The budget includes $ 85,000 for a high school director concentrating on bilingual education and $ 60,000 for a program evaluator. A total of $ 130,000 would go for two advisers who would work with schools to make sure they are staffed properly and complete paperwork. Some $ 60,000 would be spent for a teacher on special assignment who would work with the two high schools with the most bilingual students, Fremont and Oakland High.

Some skeptical parents question how creating those jobs will help recruit bilingual teachers to Oakland at a time when they are in demand statewide.

Associate Superintendent Terry Mazany said money is being spent on administrative positions because, ”The type of work needed is administrative. Someone has to make sure the home surveys and testing of limited-English students is done and numerous other tasks. They will be doing an inventory of the staffing needs in each language area at each school in January so we can start working to find teachers for next year.”

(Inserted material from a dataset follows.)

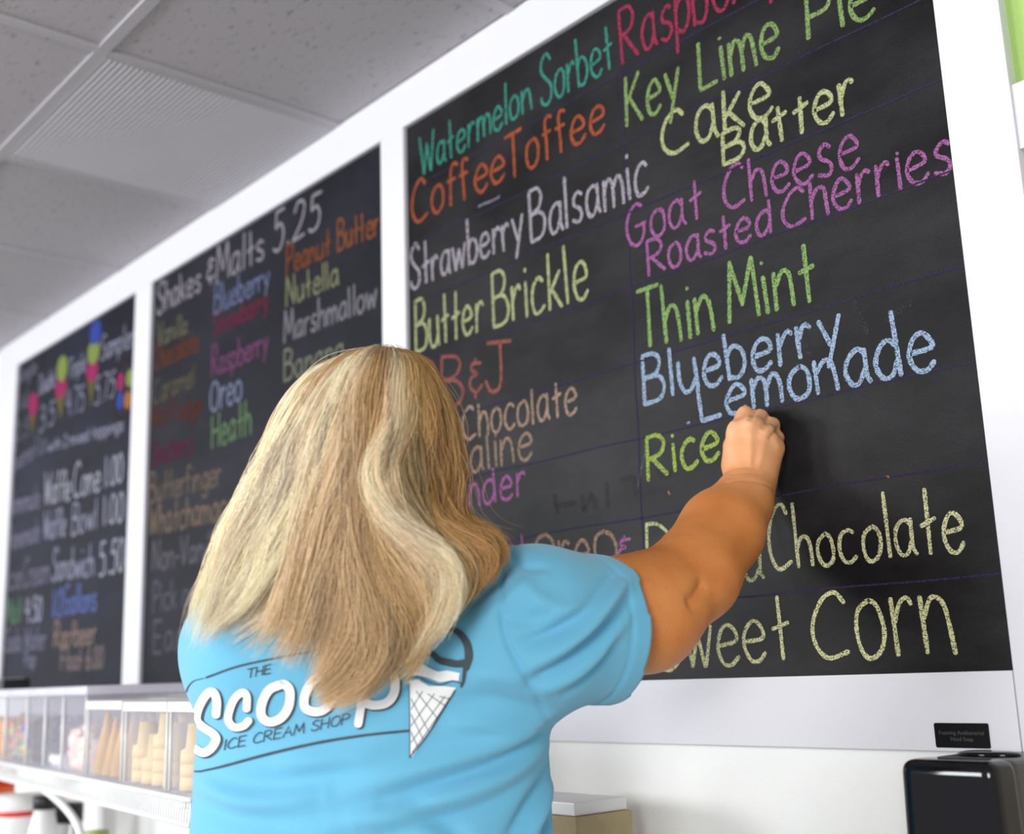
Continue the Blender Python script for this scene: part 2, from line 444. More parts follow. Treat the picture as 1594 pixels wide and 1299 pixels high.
def ribbon(strokes, width, y, step=.004):
    """strokes: list of (N,2) arrays in (x,z) of the board plane"""
    V, Fc = [], []; y_ = y
    for si, s in enumerate(strokes):
        y = y_ - .00004 * (si % 9)
        s = np.array(s, float)
        seg = np.linalg.norm(np.diff(s, axis=0), axis=1); L = np.concatenate([[0], np.cumsum(seg)])
        n = max(2, int(L[-1] / step) + 1)
        t = np.linspace(0, L[-1], n)
        q = np.stack([np.interp(t, L, s[:, 0]), np.interp(t, L, s[:, 1])], 1)
        d = np.gradient(q, axis=0) if n > 1 else np.array([[1, 0]] * n)
        d /= np.maximum(np.linalg.norm(d, axis=1, keepdims=True), 1e-9)
        nn = np.stack([-d[:, 1], d[:, 0]], 1)
        wv = width * .5 * (1 + rng.uniform(-.16, .16, n)); wv[0] *= .6; wv[-1] *= .6
        b = len(V)
        q0 = q[0] - d[0]*width*.2; q1 = q[-1] + d[-1]*width*.2
        q = np.vstack([q0, q, q1]); nn = np.vstack([nn[0], nn, nn[-1]]); wv = np.concatenate([[wv[0]*.5], wv, [wv[-1]*.5]])
        wv[1] = width*.45; wv[-2] = width*.45
        for i in range(len(q)):
            for sg in (1, -1):
                V.append((q[i, 0] + sg*nn[i, 0]*wv[i], y, q[i, 1] + sg*nn[i, 1]*wv[i]))
        for i in range(len(q) - 1):
            k = b + 2*i
            Fc.append((k, k+1, k+3, k+2))
    return V, Fc


def write(board, text, x0, y0, x1, y1, cap0, cap1, rgb, xh0=None, xh1=None, width=.0072, cover=.62, name='chalk_writing'):
    p0, p1 = onY(x0, y0, BY), onY(x1, y1, BY)
    u0, u1 = onY(x0, y0 - cap0, BY), onY(x1, y1 - cap1, BY)
    c0, c1 = u0.z - p0.z, u1.z - p1.z
    xh0 = cap0 * .58 if xh0 is None else xh0; xh1 = cap1 * .58 if xh1 is None else xh1
    h0, h1 = c0 * xh0 / cap0, c1 * xh1 / cap1
    tot = 0; lay = []
    for ch in text:
        if ch == ' ':
            tot += 3.2; continue
        wd = G[ch][0]; lay.append((ch, tot)); tot += wd + 1.5
    tot -= 1.5
    strokes = []
    for ch, ox in lay:
        jx, jy, js = random.uniform(-.15, .15), random.uniform(-.25, .25), random.uniform(-.05, .05)
        for st in G[ch][1].split('/'):
            sm = st.startswith('~'); pts = [tuple(map(float, a.split(','))) for a in st.lstrip('~').split()]
            pts = [(a + random.uniform(-.12, .12), b + random.uniform(-.15, .15)) for a, b in pts]
            a = catmull(pts, 6) if sm and len(pts) > 2 else np.array(pts)
            out = []
            for gx, gy in a:
                f = (ox + gx + jx + js*gy) / tot
                cp = c0 + (c1 - c0)*f; xh = h0 + (h1 - h0)*f
                if ch.isupper() or ch.isdigit() or ch in "/.'":
                    hz = gy / 10 * cp
                elif gy <= 6:
                    hz = gy / 6 * xh
                else:
                    hz = xh + (gy - 6) / 4 * (cp - xh)
                hz += jy * cp / 10 * .5
                out.append((p0.x + (p1.x - p0.x)*f, p0.z + (p1.z - p0.z)*f + hz))
            strokes.append(np.array(out))
    return strokes_obj(board, strokes, rgb, width, cover, name)


_lay = [0]
def strokes_obj(board, strokes, rgb, width, cover, name):
    _lay[0] += 1
    V, Fc = ribbon(strokes, width, BY - .0004 - (_lay[0] % 7) * .00005)
    me = bpy.data.meshes.new(name); me.from_pydata(V, [], Fc)
    o = link(name, me, chalk(rgb, cover)); o.parent = board; o.matrix_parent_inverse = board.matrix_world.inverted()
    return o


def px_strokes(board, polys, rgb, width, cover=.5, name='chalk_drawing', smooth=False):
    ss = []
    for pl in polys:
        q = [onY(a, b, BY) for a, b in pl]
        q = [(v.x, v.z) for v in q]
        ss.append(catmull(q, 6) if smooth else np.array(q))
    return strokes_obj(board, ss, rgb, width, cover, name)


def chalkboard(x0, x1, label, m=None):
    t = thing('chalkboard', label, 'chalkboard', ((x0 + x1)/2, BY, (ZT + ZB)/2))
    bpy.context.view_layer.update()
    o = obj('slate_panel', box(x0 + .0005, x1 - .0005, BY, WY - .0005, ZB + .0005, ZT - .0005), m or M['board'])
    o.parent = t; o.matrix_parent_inverse = t.matrix_world.inverted()
    return t


b3 = chalkboard(-1.862, -.6865, 'large chalkboard right of the others, listing flavours in coloured chalk, being written on')
b2 = chalkboard(-3.078, -1.944, 'middle chalkboard headed Shakes and Malts 5.25', board_mat((20, 21, 28), (34, 35, 46)))
b1 = chalkboard(-4.172, -3.185, 'far left chalkboard with ice cream cone drawings and prices', board_mat((18, 20, 32), (28, 31, 50)))

# ruled lines
PUR = (64, 52, 92)
for zz, xa in ((.10, -1.862), (.235, -1.862), (.36, -1.862), (.483, -1.862), (.61, -1.862), (.737, -1.862), (.86, -1.862), (.985, -1.862)):
    n = 40
    pts = np.array([(xa + (-.69 - xa)*i/n, EYE + zz + .0008*math.sin(i*.7 + zz*40)) for i in range(n + 1)])
    strokes_obj(b3, [pts], PUR, .0026, .7, 'ruled_line')
n = 40
strokes_obj(b3, [np.array([(-1.248 - .015*i/n + .001*math.sin(i), ZT - .01 - (ZT - ZB - .02)*i/n) for i in range(n+1)])], PUR, .0028, .7, 'ruled_line')

TEAL = (60, 172, 150); ORG = (204, 92, 52); GRY = (186, 178, 192); YEL = (196, 204, 140); CRI = (190, 52, 92); GRN = (138, 186, 92)
KEY = (150, 186, 104); CAKE = (206, 214, 144); PRP = (184, 102, 174); BLU = (166, 196, 232); BEI = (188, 154, 132); TAN = (176, 144, 120)
W = lambda *a, **k: write(b3, *a, **k)
W('Watermelon', 655, 274, 828, 170, 60, 66, TEAL, 34, 36, width=.006)
W('Sorbet', 843, 168, 956, 104, 82, 70, TEAL, 44, 44, width=.006)
W('Coffee', 643, 350, 787, 279, 66, 62, ORG, 44, 40, width=.007)
W('Toffee', 788, 282, 942, 203, 70, 66, ORG, 46, 42, width=.007)
W('Strawberry', 640, 452, 815, 376, 68, 76, GRY, 36, 40, width=.0072)
W('Balsamic', 828, 378, 1010, 298, 80, 82, GRY, 44, 50, width=.0072)
W('Butter', 648, 549, 752, 514, 80, 74, YEL, 46, 46)
W('Brickle', 770, 510, 916, 462, 84, 92, YEL, 52, 58)
W('PB', 648, 642, 722, 634, 80, 80, (172, 92, 88), 50, 50)
W('&', 732, 620, 752, 614, 66, 66, (172, 92, 88), 50, 50)
W('J', 756, 612, 792, 608, 78, 78, (176, 98, 86), 50, 50)
W('Chocolate', 721, 686, 898, 643, 50, 56, BEI, 36, 42, width=.006)
W('Praline', 688, 748, 828, 714, 50, 56, TAN, 36, 42, width=.006)
W('Lavender', 640, 812, 818, 772, 50, 56, PRP, 36, 38, width=.0058)
W('OreO', 834, 888, 962, 884, 56, 58, TAN, 44, 44, width=.0066)
W('&', 962, 880, 982, 876, 48, 48, PRP, 36, 36, width=.0055)
W('Mint', 752, 880, 822, 876, 44, 44, PRP, 28, 28, width=.005)
W('Raspberry', 970, 98, 1215, -32, 86, 80, CRI, 54, 54, width=.0066)
W('Key', 977, 197, 1058, 158, 78, 74, KEY, 52, 52)
W('Lime', 1090, 141, 1214, 84, 76, 78, KEY, 52, 56)
W('Pie', 1258, 62, 1362, 24, 74, 76, KEY, 56, 58)
W('Cake', 1033, 246, 1203, 178, 66, 66, CAKE, 54, 56)
W('Batter', 1128, 256, 1332, 172, 50, 62, CAKE, 44, 52)
W('Goat', 978, 388, 1094, 336, 66, 60, PRP, 42, 42, width=.006)
W('Cheese', 1128, 328, 1338, 258, 68, 68, PRP, 46, 52, width=.006)
W('Roasted', 1010, 430, 1202, 362, 54, 52, PRP, 38, 38, width=.006)
W('Cherries', 1219, 358, 1484, 266, 58, 64, PRP, 46, 52, width=.006)
W('Thin', 995, 545, 1112, 516, 96, 88, (152, 196, 106), 56, 60)
W('Mint', 1136, 503, 1273, 467, 94, 94, (152, 196, 106), 60, 62)
W('Blueberry', 1005, 630, 1312, 540, 76, 68, BLU, 50, 50)
W('Lemonade', 1092, 656, 1458, 572, 54, 112, BLU, 42, 62)
W('Rice', 1010, 748, 1121, 713, 66, 62, (176, 208, 84), 44, 44)
W('D', 1008, 893, 1046, 888, 78, 78, CAKE, width=.0056)
W('a', 1161, 906, 1189, 899, 50, 50, CAKE, 40, 40, width=.0056)
W('Chocolate', 1200, 888, 1503, 858, 102, 104, (238, 238, 176), 44, 62, width=.0056)
W('Sweet', 1028, 1046, 1232, 1026, 92, 102, (238, 238, 176), 64, 62, width=.0058)
W('Corn', 1268, 1028, 1490, 1018, 103, 103, (240, 242, 170), 88, 92, width=.0062)
# stray marks and rubbed-out traces
for pl in ([(862, 770), (868, 800)], [(862, 788), (895, 784)], [(905, 772), (910, 796), (920, 770), (928, 794)], [(944, 752), (946, 790)], [(965, 748), (985, 745), (990, 770)],
           [(1010, 700), (1030, 742), (1050, 730)], [(1245, 500), (1262, 560)], [(1330, 470), (1350, 520)], [(1380, 500), (1420, 470)]):
    px_strokes(b3, [pl], (74, 73, 78), .010, .35, 'chalk_smudge', smooth=len(pl) > 2)
px_strokes(b3, [[(745, 322), (757, 316), (768, 312), (778, 306)]], (150, 150, 184), .005, .5, 'chalk_smudge')
px_strokes(b3, [[(993, 760), (997, 735), (1006, 702)]], (120, 120, 122), .004, .4, 'chalk_smudge')
px_strokes(b3, [[(1041, 765), (1043, 771)]], (200, 140, 90), .004, .5, 'chalk_smudge')
px_strokes(b3, [[(1066, 792), (1072, 791)]], (180, 90, 80), .003, .5, 'chalk_smudge')
px_strokes(b3, [[(1380, 741), (1384, 743)]], (200, 140, 90), .003, .5, 'chalk_smudge')
px_strokes(b3, [[(1070, 659), (1074, 658)]], BLU, .004, .5, 'chalk_smudge')

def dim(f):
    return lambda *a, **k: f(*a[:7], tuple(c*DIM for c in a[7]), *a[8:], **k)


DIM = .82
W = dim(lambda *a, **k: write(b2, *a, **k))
k2 = dict(width=.0085, cover=.9)
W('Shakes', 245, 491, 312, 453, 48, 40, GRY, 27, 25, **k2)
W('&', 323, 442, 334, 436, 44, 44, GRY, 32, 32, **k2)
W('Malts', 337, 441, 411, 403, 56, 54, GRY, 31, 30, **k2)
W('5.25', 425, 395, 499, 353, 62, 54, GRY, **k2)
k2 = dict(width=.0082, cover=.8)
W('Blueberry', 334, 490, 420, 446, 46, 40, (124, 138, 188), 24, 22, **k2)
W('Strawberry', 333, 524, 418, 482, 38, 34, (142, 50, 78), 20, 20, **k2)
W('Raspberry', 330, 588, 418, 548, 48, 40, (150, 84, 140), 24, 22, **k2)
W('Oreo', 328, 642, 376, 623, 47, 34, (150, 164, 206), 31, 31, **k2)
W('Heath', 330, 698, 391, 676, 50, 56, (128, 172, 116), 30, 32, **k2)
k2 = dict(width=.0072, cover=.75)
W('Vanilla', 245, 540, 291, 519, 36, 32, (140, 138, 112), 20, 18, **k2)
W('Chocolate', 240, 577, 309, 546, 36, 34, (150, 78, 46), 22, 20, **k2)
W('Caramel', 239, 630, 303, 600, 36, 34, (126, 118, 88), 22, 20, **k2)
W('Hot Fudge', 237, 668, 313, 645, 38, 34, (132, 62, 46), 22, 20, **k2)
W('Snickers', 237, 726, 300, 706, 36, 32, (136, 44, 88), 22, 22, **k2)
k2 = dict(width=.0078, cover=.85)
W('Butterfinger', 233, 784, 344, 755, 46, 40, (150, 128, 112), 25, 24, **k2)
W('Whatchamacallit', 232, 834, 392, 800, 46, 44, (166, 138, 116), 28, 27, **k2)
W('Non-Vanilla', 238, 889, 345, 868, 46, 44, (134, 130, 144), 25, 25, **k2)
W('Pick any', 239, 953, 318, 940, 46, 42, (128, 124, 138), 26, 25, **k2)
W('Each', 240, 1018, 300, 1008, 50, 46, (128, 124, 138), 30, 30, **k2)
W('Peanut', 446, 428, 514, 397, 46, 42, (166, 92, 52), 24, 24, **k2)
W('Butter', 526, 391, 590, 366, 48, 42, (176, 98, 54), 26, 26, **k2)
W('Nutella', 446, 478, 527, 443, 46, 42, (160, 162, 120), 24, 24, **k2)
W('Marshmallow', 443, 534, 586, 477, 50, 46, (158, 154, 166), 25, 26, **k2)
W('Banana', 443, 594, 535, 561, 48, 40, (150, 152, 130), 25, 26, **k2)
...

Mazany has been closely involved in the negotiations with state and federal officials since July, when the Office of Civil Rights and state Department of Education told Oakland they were running out of patience. Oakland entered into its original compliance agreement in December 1993 after a lengthy battle that included nine parents suing the district in 1984, alleging the schools had not provided an equal education for language-minority students.

The district’s latest promises come as frustration is growing among Latino parents and community leaders about how their children are treated and educated. Latinos make up one-fifth of students in Oakland and a little more than half the limited-English students.

”There has not been an organized effort or push among the city’s Latino community to try to resolve the problems facing our students. We are trying to change that,” said Josefina Alvarado, an attorney with Centro Legal de La Raza in Oakland, a legal and community services agency.

Some of the Latino leaders have criticized Oakland’s bilingual programs, but their focus is much broader than that. They met with Superintendent Carole Quan yesterday to discuss their concerns.

The Latino leaders say there are too few Latino students in Oakland’s gifted programs in contrast to their high dropout rate. Some state estimates say as many as 45 percent of California’s Latino students in grades seven through 12 leave school before graduating.

They also say Oakland has too few high-level Latino administrators compared with other ethnic groups. State figures show that 8 percent of officials and managers in the Oakland Unified School District in 1996 were Latino, although 20 percent of its student body was Latino. Fifty-eight percent were African American (53 percent of the students were African American), 24 percent white (7 percent of students) and 10 percent were Asian American (18 percent of the students).

Alvarado and others, including the Hispanic Chamber of Commerce, have resurrected a dormant Latino Education Task Force established in 1992 to try to turn around student performance and the hiring numbers.